Although a seemingly fair and straightforward question, this blog post had me stumped for quite some time. The truth is, my motivation has changed frequently and continues to fluctuate the further I advance in Flatiron’s Web Development program. But for the sake of brevity, we will go with the “origin” story highlighting the academic roots of my passion for computer programming and the practicality this path offers for my career development.
It all started way back when … a few months ago in November of 2017.
The passion:
Many people overlook the benefits of studying history, but historians are the scrappy MacGyvers academia! We are trained to research primary sources of the past, analyze broad amounts of information, and piece them together into functional explanations for complex topics. I could have furthered my graduate studies in the liberal arts, but that path seemed too Sherlock Holmes-like. So instead, I chose Flatiron because I felt that the next step towards becoming the MacGyver of libraries was learning how to harness the massive amount of data being produced through computer programming.
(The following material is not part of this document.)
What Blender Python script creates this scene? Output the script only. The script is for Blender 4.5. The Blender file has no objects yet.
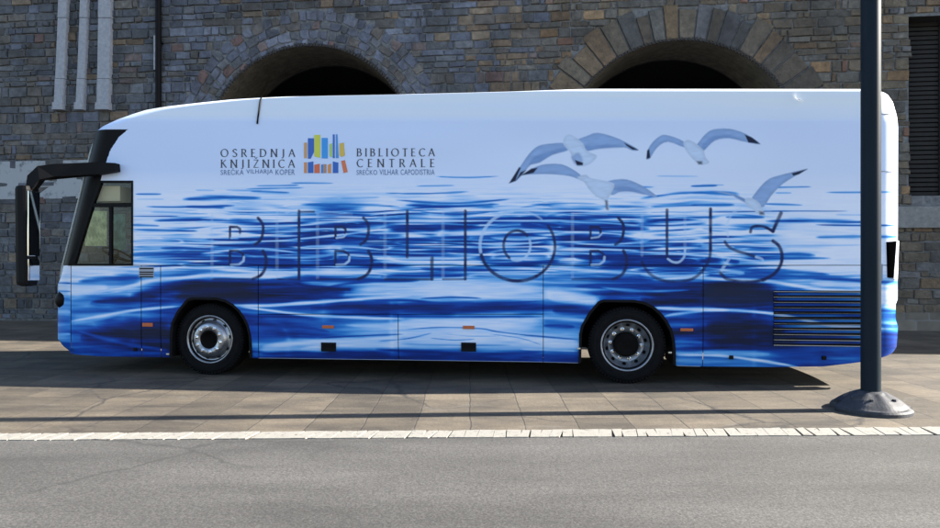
import bpy, bmesh, math, random
import numpy as np
from mathutils import Vector, Matrix

random.seed(7)
rng = np.random.default_rng(11)
scene = bpy.context.scene
COL = scene.collection

# ------------------------------------------------------------------ survey
# measured off the photograph: camera height, focal length, the line the bus and the building follow
FPX, CX, HOR, CAMZ = 665.0, 470.0, 262.0, 1.6
YAW = math.radians(6.6)
P0 = np.array([2.05, 8.69, 0.0])
U = np.array([math.cos(YAW), -math.sin(YAW), 0.0])
V = np.array([math.sin(YAW), math.cos(YAW), 0.0])
C0 = np.array([0.0, 0.0, CAMZ]) - P0
CL = np.array([C0 @ U, C0 @ V, CAMZ])          # camera in the street frame

def loc(px, py, y=0.0):
    """photo measurement -> street frame (X along street, Y = depth y, Z up)"""
    px = np.asarray(px, float); py = np.asarray(py, float)
    dx = (px - CX) / FPX; dz = -(py - HOR) / FPX
    rx = dx * U[0] + U[1]; ry = dx * V[0] + V[1]
    t = (y - CL[1]) / ry
    return CL[0] + rx * t, y + 0 * t, CL[2] + dz * t

def unloc(x, y, z):
    wx = (x - CL[0]) * U[0] + (y - CL[1]) * V[0]
    wy = (x - CL[0]) * U[1] + (y - CL[1]) * V[1]
    return CX + FPX * wx / wy, HOR - FPX * (z - CAMZ) / wy

def L(px, py, y=0.0):
    a = loc(px, py, y)
    return Vector((float(a[0]), float(a[1]), float(a[2])))

def gnd(px, py):
    D = FPX * CAMZ / (py - HOR)
    return Vector(((px - CX) / FPX * D, D, 0))

# ------------------------------------------------------------------ helpers
def new_mat(name, base=(0.5, 0.5, 0.5), rough=0.5, metal=0.0, coat=0.0, spec=0.5):
    m = bpy.data.materials.new(name); m.use_nodes = True
    b = m.node_tree.nodes['Principled BSDF']
    b.inputs['Base Color'].default_value = (*base, 1)
    b.inputs['Roughness'].default_value = rough
    b.inputs['Metallic'].default_value = metal
    b.inputs['Coat Weight'].default_value = coat
    b.inputs['Specular IOR Level'].default_value = spec
    return m

def N(m, t, **kw):
    n = m.node_tree.nodes.new(t)
    for k, v in kw.items():
        if hasattr(n, k): setattr(n, k, v)
        else: n.inputs[k].default_value = v
    return n
def LK(m, a, b): m.node_tree.links.new(a, b)
def BS(m): return m.node_tree.nodes['Principled BSDF']

def speckle(m, c1, c2, scale=8, detail=6, bump=0.0, dist=0.01, stretch=(1, 1, 1), lo=0.3, hi=0.7):
    tc = N(m, 'ShaderNodeTexCoord'); mp = N(m, 'ShaderNodeMapping'); mp.inputs['Scale'].default_value = stretch
    LK(m, tc.outputs['Object'], mp.inputs['Vector'])
    no = N(m, 'ShaderNodeTexNoise'); no.inputs['Scale'].default_value = scale; no.inputs['Detail'].default_value = detail
    no.inputs['Roughness'].default_value = 0.65
    LK(m, mp.outputs[0], no.inputs['Vector'])
    cr = N(m, 'ShaderNodeValToRGB')
    cr.color_ramp.elements[0].position = lo; cr.color_ramp.elements[0].color = (*c1, 1)
    cr.color_ramp.elements[1].position = hi; cr.color_ramp.elements[1].color = (*c2, 1)
    LK(m, no.outputs['Fac'], cr.inputs[0]); LK(m, cr.outputs[0], BS(m).inputs['Base Color'])
    if bump:
        bp = N(m, 'ShaderNodeBump'); bp.inputs['Strength'].default_value = bump; bp.inputs['Distance'].default_value = dist
        LK(m, no.outputs['Fac'], bp.inputs['Height']); LK(m, bp.outputs[0], BS(m).inputs['Normal'])
    return m

def finish(name, me, mat, parent=None, smooth=False):
    o = bpy.data.objects.new(name, me); COL.objects.link(o)
    if mat is not None:
        for mm in (mat if isinstance(mat, (list, tuple)) else [mat]): me.materials.append(mm)
    if smooth: me.shade_smooth()
    if parent is not None: o.parent = parent
    return o

def mk(name, bm, mat, parent=None, smooth=False):
    bmesh.ops.recalc_face_normals(bm, faces=bm.faces)
    me = bpy.data.meshes.new(name); bm.to_mesh(me); bm.free()
    return finish(name, me, mat, parent, smooth)

def empty(name, label, cat, loc_=(0, 0, 0), rz=0.0, group=None):
    o = bpy.data.objects.new(name, None); COL.objects.link(o)
    o.location = loc_; o.rotation_euler = (0, 0, rz); o.empty_display_size = 0.3
    o['label'] = label; o['category'] = cat
    if group: o['group'] = group
    return o

def box(bm, x0, x1, y0, y1, z0, z1, bev=0.0, M=None):
    r = bmesh.ops.create_cube(bm, size=1.0)
    vs = r['verts']
    for v in vs:
        v.co = Vector(((x0 + x1) / 2 + v.co.x * (x1 - x0), (y0 + y1) / 2 + v.co.y * (y1 - y0), (z0 + z1) / 2 + v.co.z * (z1 - z0)))
    if bev:
        es = list({e for v in vs for e in v.link_edges})
        rr = bmesh.ops.bevel(bm, geom=es, offset=bev, segments=2, affect='EDGES', profile=0.6)
        vs = list({v for f in rr['faces'] for v in f.verts} | {v for v in vs if v.is_valid})
    if M is not None:
        for v in vs: v.co = M @ v.co
    return vs

def prism(bm, pts, d):
    """polygon pts (Vectors) extruded by vector d"""
    a = [bm.verts.new(p) for p in pts]; b = [bm.verts.new(p + d) for p in pts]
    bm.faces.new(a); bm.faces.new(b[::-1])
    n = len(pts)
    for i in range(n):
        bm.faces.new((a[i], b[i], b[(i + 1) % n], a[(i + 1) % n]))

def tube(bm, pts, rad, seg=10, caps=True):
    pts = [Vector(p) for p in pts]
    rads = rad if isinstance(rad, (list, tuple)) else [rad] * len(pts)
    rings = []
    up = Vector((0, 0, 1))
    for i, p in enumerate(pts):
        t = (pts[min(i + 1, len(pts) - 1)] - pts[max(i - 1, 0)]).normalized()
        a = t.cross(up)
        if a.length < 1e-3: a = t.cross(Vector((1, 0, 0)))
        a.normalize(); b = t.cross(a).normalized()
        rings.append([bm.verts.new(p + (a * math.cos(2 * math.pi * k / seg) + b * math.sin(2 * math.pi * k / seg)) * rads[i]) for k in range(seg)])
    for r0, r1 in zip(rings, rings[1:]):
        for k in range(seg):
            bm.faces.new((r0[k], r0[(k + 1) % seg], r1[(k + 1) % seg], r1[k]))
    if caps:
        bm.faces.new(rings[0][::-1]); bm.faces.new(rings[-1])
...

For example, take down the unfathomable statistic that every two days, we humans create roughly five exabytes of information! Contextualizing this figure in their book The New Digital Age, Eric Schmidt and Jared Cohen equate five exabytes to all the information created from the dawn of civilization to about 2003! With data at that scale, programming skills are essential to discern clues for making working models to better navigate the modern world.
Furthermore, it is just an all around exciting time to be in the tech world. In The Age of Spiritual Machines, Ray Kurzweil asserts how technical change has been so rapid and profound, that it constitutes a rupture in the fabric of human history. For an avid fan of intellectual and economic historiography (not to mention childhood fan of wide-spanning histories like the BBC documentary series The Ascent of Man and more recently Yuval Harari’s Sapiens) I was just fascinated with this argument. It was like putting Thomas Kuhn’s paradigm shifts that structure scientific revolutions on an exponential growth scale for technological revolutions.
I felt restless reading about all these changes and wanted to take an active part in them. While studying economics in graduate school, I would spend hours tangentially reading how open-source approaches were reframing “the tragedy of the commons” problem into a “collaborative commons” solution. Hypotheses such as the possibility for a near zero marginal cost society made pouring over pages of traditional theory less relevant for my graduate studies. Where would the many theories grounded in nationally based actors stand in a future shaped by transnational forces that supersede terrestrial boundaries? With all these ideas buzzing in my head, I couldn’t think of any better subject to study than the internet–an ever growing, amorphous creation of our own making, and demonstration of pure anarchy.
The practicality:
Before applying to Flatiron, I was a Senior Team Lead at Capgemini with 5 years of prior experience in project management, business analytics, and consulting. The ubiquity of computer code in the workplace and in my personal life were daily reminders of how much value was in learning to program. I would wake up, read the news about some massive IPO for a new tech company, work a job that completely revolved around technology and data, and use the majority of my free time listening to music on my phone or surfing the web with my laptop. I realized how most of my actions revolved around technology, but again, the relationship was one-sided: I was sidelined as a consumer not a producer.
Therefore, learning to code addressed both of my personal and professional ambitions. Flatiron’s affordable and robust learning platform made it a clear choice to help me towards my goal, and so far, is proving itself to be the panacea for my career problems. Creating an open and welcoming community with so many forms of support helped me see that I didn’t need to be some genius to learn how to code and lowered the entry barrier for me to enhance my skills and enter a new industry.